The end result of new high-tech set is that he's able to play one song and transition instantly and seamlessly into another, which mirrors the way he approaches his live, organic sets.

"You are seeing it across the board in all different styles and all different genres and things, where there are electronic elements in all different sorts of music, so its not as if I'm in any sense pioneering or anything, but it is definitely bizarre for blues and roots," he laughed.

"I do get a kick out of that, but I talk about it too much in interviews, because I'm a blues player, and people are expecting me to be a complete technophobe, and probably would prefer to hear that, too, but I think - and I hope - that you can still be soulful and still get your head around technology."

And soul is central to Grunwald's music. In case you haven't had the opportunity to check him out, yet, this dreadlocked musician has successfully fused elements of blues, electronica, hip hop, rock and soul into his distinct sound, converting a whole new generation of music lovers into blues appreciators in the process. His four previous full-lengths have earned him four Australian Recording Industry Award (ARIA) nominations, as well as three Victoria Blues Awards, and his 2007 release, "Give Signs," won the Best Independent Blues and Roots Album Prize from the Australian Independent Record Label's Association.

His latest album, "Hot Mama Vibes," which was released last June, features plenty of blues guitar riffs, and he's also thrown in some of his trademark "junkyard percussion" for good measure.

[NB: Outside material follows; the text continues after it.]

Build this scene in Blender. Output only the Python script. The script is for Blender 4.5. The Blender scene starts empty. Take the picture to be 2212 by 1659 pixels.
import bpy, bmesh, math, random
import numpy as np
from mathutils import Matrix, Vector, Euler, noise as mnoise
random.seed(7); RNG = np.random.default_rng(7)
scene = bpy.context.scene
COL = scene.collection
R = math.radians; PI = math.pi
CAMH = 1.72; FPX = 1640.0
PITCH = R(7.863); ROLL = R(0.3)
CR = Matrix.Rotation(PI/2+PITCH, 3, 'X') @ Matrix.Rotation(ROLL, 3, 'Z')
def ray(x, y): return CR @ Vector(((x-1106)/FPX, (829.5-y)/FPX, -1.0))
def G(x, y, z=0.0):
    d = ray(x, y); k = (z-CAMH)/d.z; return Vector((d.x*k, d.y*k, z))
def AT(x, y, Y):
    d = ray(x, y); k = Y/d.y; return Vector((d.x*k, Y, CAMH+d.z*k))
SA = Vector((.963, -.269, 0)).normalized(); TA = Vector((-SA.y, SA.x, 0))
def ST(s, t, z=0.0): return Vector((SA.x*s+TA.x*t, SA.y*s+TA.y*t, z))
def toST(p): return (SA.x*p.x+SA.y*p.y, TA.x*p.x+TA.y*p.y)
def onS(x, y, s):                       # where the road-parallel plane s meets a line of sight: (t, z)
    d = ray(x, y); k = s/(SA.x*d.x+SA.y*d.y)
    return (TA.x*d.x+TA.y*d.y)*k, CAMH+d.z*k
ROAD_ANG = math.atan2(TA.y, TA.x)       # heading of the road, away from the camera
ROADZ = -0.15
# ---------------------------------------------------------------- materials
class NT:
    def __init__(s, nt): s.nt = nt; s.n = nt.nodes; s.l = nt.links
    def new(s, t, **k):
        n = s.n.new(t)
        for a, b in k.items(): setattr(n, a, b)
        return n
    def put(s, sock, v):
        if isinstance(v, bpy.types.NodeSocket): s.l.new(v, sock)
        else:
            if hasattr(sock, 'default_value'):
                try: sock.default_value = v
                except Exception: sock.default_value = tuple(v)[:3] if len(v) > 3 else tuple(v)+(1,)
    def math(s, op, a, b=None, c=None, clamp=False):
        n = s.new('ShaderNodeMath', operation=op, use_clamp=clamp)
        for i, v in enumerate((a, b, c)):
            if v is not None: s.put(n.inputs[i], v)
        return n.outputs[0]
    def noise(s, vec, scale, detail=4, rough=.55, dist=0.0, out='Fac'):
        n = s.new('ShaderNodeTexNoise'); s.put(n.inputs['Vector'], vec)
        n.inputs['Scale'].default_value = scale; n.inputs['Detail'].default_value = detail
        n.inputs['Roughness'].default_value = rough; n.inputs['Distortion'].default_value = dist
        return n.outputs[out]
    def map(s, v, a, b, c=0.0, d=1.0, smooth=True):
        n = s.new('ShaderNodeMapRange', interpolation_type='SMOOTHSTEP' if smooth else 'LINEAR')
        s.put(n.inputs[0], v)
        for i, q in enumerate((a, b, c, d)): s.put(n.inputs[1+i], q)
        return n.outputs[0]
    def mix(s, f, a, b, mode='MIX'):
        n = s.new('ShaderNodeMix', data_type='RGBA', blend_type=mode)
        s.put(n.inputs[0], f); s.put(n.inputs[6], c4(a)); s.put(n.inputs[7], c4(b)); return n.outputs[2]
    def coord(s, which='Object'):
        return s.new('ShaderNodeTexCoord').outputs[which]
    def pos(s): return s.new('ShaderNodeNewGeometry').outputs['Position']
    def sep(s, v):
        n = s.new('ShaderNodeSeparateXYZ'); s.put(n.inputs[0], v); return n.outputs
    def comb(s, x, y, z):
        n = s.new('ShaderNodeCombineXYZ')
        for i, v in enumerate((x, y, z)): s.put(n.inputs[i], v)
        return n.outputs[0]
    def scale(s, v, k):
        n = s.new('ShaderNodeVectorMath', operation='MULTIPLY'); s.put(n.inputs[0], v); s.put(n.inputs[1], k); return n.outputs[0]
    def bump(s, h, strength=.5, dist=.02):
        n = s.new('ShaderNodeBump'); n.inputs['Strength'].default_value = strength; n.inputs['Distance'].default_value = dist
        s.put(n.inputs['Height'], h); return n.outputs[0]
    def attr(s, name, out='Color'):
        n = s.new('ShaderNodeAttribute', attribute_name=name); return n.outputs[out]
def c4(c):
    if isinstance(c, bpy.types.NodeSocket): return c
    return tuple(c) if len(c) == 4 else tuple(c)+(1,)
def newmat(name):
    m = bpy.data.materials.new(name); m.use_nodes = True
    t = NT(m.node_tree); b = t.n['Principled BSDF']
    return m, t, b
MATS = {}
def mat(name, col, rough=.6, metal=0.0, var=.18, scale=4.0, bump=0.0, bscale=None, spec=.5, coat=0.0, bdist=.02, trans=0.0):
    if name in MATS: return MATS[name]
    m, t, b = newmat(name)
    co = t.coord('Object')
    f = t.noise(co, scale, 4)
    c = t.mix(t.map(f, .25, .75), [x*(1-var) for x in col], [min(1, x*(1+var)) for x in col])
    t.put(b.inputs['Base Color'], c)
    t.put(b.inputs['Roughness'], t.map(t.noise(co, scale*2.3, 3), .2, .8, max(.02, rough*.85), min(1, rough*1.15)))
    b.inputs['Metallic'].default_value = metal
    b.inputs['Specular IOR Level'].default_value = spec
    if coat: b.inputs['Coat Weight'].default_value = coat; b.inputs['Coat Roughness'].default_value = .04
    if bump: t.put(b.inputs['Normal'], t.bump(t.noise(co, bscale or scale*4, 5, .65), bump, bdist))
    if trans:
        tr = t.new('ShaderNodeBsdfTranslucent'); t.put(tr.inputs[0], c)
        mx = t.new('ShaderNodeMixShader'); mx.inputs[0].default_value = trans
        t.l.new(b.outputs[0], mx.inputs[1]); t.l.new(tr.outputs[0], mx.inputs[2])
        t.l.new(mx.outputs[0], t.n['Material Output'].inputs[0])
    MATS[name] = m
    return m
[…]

"I love it, it's just so raw! It goes so well with blues stuff and it goes back to the work songs of African American slaves and the low-max recordings with dudes working on the chain gang, and stuff," Grunwald said of his beloved "junkyard percussion" instrumentation.

"The album I did before that, 'Fish Out of Water,' really did achieve the genre sort of things that I wanted to achieve, like fusing some of those electronic elements with blues music," he explained.

"I didn't put any less into the music of ('Hot Mama Vibes'), but the feel of it is very much party, fun, light-hearted."

The overall sound and feel is a bit rawer, less refined, with tracks like Grunwald's personal favourite, "Raw," taking centre stage.  A slow hip hop groove with growly riffs and junk percussion, "Raw" is a perfect example of the "evil, menacing" grooves that Grunwald is diggin' these days.

And while this musician was clearly more comfortable "operating as an island," as he did on his first three records, he's definitely changed tack, bringing in plenty of friends, like Countbounce, Chasm and other producers, to help craft this new album.

"I thought that was a cool thing to do in this modern era where we listen more to playlists than albums," he explained, "So it doesn't sound so bizarre to our ear to hear different production values and almost different ideas on every song."

Now, his cold weather clothes have been unearthed from storage, and Grunwald is getting ready to hit some of Canada's favourite mountain towns: Whistler, Kelowna and Revelstoke (twice), just to name a few stops on this tour.

"Snowboarding is a really great example of how lucky I am, because bar one memory from when I was five - I think I remember crying in the snow because I didn't have warm enough stuff - I had never been to the snow at all or seen snow until I started playing gigs in Australia, in the snow fields. So, playing music brought me snowboarding, and I really, really love it."